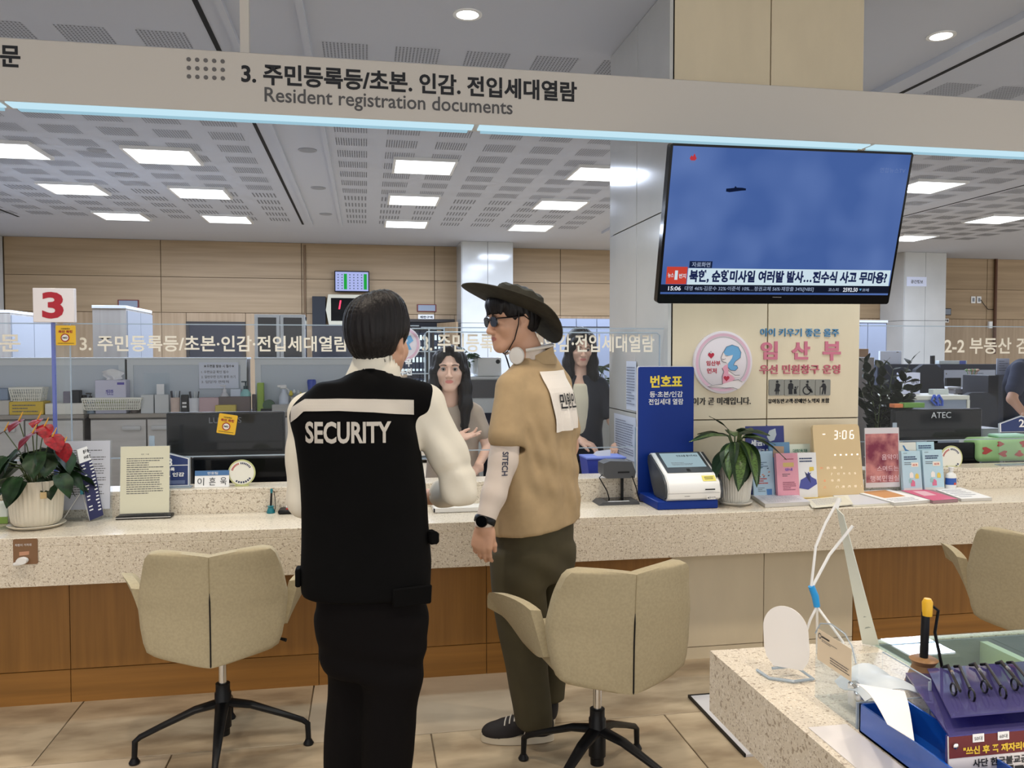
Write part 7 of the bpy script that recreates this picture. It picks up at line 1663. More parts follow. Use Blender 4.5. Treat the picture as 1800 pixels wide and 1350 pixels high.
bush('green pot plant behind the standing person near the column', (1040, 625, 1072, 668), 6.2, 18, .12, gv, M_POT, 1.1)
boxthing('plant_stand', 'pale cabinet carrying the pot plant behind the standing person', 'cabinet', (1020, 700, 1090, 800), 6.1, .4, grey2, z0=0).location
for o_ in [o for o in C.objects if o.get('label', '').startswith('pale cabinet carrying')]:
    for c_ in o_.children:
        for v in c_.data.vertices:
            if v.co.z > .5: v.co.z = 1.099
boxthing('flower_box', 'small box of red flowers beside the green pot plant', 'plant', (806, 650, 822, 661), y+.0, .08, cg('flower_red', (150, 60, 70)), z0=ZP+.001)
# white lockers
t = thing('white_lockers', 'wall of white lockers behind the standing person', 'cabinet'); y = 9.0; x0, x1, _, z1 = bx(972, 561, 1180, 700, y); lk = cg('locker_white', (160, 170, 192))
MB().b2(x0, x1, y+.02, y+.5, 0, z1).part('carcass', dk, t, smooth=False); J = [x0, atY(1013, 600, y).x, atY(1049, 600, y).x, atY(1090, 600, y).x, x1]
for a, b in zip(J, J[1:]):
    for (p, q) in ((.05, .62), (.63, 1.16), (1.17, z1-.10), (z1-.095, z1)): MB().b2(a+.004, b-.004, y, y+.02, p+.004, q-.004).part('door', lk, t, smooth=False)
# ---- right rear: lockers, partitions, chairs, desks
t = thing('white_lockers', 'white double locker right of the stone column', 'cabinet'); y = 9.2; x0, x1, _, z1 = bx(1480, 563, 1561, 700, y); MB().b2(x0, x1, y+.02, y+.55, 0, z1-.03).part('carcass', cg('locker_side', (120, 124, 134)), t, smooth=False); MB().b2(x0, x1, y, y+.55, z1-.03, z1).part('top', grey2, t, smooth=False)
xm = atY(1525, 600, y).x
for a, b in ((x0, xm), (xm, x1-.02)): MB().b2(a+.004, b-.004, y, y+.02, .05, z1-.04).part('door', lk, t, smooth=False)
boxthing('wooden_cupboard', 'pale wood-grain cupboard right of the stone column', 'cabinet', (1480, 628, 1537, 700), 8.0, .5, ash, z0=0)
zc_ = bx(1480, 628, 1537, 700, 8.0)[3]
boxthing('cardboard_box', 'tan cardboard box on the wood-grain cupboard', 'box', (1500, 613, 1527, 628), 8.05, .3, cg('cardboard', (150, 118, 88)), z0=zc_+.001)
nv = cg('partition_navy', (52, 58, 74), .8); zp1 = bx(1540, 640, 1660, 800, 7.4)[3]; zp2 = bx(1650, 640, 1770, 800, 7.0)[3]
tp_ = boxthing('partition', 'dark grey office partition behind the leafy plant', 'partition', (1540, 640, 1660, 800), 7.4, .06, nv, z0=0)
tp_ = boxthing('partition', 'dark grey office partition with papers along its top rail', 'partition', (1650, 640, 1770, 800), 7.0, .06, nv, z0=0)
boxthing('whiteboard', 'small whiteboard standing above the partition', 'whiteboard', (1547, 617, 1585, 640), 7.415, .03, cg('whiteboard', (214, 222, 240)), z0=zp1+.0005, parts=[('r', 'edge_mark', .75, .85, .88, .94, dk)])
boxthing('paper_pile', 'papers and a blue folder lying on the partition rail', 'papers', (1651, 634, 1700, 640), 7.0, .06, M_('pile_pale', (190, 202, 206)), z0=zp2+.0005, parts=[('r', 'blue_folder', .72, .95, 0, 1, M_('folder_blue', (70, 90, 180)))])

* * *

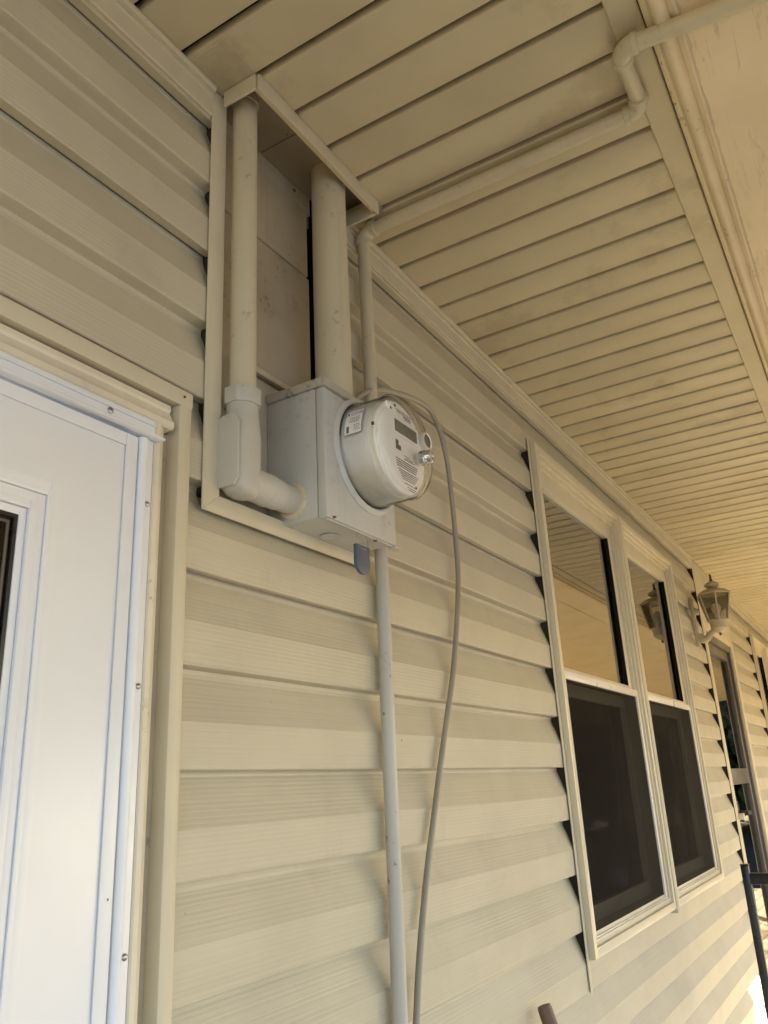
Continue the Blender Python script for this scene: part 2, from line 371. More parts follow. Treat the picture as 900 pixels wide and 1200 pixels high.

==

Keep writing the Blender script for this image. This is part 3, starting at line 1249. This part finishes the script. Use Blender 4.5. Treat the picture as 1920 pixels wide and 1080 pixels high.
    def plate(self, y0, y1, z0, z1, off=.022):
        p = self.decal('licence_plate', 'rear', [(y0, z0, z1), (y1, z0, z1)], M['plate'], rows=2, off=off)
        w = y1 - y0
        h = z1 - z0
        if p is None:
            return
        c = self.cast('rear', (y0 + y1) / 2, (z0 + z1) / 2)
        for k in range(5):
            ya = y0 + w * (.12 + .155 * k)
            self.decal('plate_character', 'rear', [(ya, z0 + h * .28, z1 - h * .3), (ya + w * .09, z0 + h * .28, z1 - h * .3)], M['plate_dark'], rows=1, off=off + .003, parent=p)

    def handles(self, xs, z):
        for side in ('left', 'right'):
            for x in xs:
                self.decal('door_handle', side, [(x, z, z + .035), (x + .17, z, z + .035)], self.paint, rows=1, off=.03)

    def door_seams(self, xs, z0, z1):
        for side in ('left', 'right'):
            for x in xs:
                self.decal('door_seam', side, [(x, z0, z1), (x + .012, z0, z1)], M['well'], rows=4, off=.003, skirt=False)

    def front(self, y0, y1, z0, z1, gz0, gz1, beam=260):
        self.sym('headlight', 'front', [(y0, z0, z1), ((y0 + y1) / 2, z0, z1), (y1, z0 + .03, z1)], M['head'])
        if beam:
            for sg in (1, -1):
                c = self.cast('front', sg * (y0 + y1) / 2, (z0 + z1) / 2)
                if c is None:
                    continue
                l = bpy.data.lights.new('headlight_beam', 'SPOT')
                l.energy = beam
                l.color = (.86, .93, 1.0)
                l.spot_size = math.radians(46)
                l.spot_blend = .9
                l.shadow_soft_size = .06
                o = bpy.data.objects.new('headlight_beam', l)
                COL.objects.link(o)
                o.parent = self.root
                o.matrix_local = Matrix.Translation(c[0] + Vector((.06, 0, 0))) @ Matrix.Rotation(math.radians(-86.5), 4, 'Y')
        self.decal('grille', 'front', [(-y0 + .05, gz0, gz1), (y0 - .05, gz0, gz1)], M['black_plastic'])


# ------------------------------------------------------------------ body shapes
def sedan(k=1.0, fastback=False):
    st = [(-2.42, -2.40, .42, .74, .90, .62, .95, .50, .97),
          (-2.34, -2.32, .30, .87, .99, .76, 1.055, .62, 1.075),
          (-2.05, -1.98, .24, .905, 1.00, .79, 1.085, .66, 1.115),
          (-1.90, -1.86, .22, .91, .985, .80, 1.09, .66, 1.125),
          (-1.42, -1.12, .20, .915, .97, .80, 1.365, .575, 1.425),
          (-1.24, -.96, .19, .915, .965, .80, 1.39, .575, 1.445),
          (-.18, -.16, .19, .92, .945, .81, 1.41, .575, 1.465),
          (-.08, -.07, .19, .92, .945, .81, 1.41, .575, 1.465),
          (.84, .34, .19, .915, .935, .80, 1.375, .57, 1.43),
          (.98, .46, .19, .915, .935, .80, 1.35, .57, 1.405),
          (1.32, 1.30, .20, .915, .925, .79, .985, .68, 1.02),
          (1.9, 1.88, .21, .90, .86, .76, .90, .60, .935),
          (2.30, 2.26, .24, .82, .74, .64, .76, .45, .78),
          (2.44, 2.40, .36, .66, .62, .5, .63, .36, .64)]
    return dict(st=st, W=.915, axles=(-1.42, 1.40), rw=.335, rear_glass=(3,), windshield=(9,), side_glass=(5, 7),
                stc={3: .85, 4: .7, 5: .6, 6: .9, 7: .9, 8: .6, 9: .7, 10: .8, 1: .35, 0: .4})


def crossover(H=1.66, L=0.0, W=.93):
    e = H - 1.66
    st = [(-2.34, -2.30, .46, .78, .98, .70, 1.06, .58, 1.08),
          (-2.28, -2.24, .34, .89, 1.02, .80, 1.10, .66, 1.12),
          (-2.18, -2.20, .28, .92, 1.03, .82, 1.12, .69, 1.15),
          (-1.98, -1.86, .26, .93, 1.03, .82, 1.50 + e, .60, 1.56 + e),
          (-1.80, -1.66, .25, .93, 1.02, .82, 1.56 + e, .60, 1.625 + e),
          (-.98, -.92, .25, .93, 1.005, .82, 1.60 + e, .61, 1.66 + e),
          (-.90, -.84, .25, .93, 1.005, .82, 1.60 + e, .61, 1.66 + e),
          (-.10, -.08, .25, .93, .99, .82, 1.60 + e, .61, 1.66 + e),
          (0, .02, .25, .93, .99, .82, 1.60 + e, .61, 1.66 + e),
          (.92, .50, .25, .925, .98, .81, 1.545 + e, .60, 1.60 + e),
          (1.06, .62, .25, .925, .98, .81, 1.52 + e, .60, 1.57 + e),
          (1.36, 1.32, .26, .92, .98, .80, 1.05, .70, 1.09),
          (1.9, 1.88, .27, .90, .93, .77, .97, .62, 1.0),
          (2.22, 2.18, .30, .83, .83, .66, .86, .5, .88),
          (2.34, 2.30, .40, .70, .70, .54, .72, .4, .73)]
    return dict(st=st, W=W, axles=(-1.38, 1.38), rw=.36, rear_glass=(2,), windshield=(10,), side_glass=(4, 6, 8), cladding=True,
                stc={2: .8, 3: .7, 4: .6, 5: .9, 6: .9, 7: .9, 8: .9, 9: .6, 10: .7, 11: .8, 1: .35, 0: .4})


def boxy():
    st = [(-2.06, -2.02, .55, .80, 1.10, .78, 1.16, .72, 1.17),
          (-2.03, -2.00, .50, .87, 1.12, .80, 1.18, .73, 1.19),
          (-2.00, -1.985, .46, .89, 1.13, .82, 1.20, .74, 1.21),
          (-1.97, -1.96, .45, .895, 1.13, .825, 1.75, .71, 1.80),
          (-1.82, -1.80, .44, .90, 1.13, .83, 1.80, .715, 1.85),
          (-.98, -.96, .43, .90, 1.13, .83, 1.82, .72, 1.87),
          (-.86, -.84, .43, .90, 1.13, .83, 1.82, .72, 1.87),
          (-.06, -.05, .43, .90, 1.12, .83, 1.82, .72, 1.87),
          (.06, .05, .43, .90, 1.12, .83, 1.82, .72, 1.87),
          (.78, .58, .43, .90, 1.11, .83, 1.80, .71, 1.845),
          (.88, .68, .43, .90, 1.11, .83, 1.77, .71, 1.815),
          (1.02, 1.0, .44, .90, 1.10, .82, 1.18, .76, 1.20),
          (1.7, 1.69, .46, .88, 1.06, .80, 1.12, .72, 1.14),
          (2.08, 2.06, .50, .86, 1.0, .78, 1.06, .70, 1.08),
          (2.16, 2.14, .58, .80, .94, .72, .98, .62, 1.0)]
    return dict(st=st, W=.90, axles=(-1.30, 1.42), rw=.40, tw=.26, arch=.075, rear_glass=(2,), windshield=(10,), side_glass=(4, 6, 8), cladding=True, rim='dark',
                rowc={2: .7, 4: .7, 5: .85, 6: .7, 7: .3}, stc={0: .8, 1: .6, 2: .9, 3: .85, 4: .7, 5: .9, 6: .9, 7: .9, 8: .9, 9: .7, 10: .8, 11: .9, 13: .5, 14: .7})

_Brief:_
Retype exactly the lines above, from the one with "Keep writing the" through the one with "self.decal('door_handle', side, [(x, z, z", inclusive.

_Task result:_
Keep writing the Blender script for this image. This is part 3, starting at line 1249. This part finishes the script. Use Blender 4.5. Treat the picture as 1920 pixels wide and 1080 pixels high.
    def plate(self, y0, y1, z0, z1, off=.022):
        p = self.decal('licence_plate', 'rear', [(y0, z0, z1), (y1, z0, z1)], M['plate'], rows=2, off=off)
        w = y1 - y0
        h = z1 - z0
        if p is None:
            return
        c = self.cast('rear', (y0 + y1) / 2, (z0 + z1) / 2)
        for k in range(5):
            ya = y0 + w * (.12 + .155 * k)
            self.decal('plate_character', 'rear', [(ya, z0 + h * .28, z1 - h * .3), (ya + w * .09, z0 + h * .28, z1 - h * .3)], M['plate_dark'], rows=1, off=off + .003, parent=p)

    def handles(self, xs, z):
        for side in ('left', 'right'):
            for x in xs:
                self.decal('door_handle', side, [(x, z, z + .035), (x + .17, z, z + .035)], self.paint, rows=1, off=.03)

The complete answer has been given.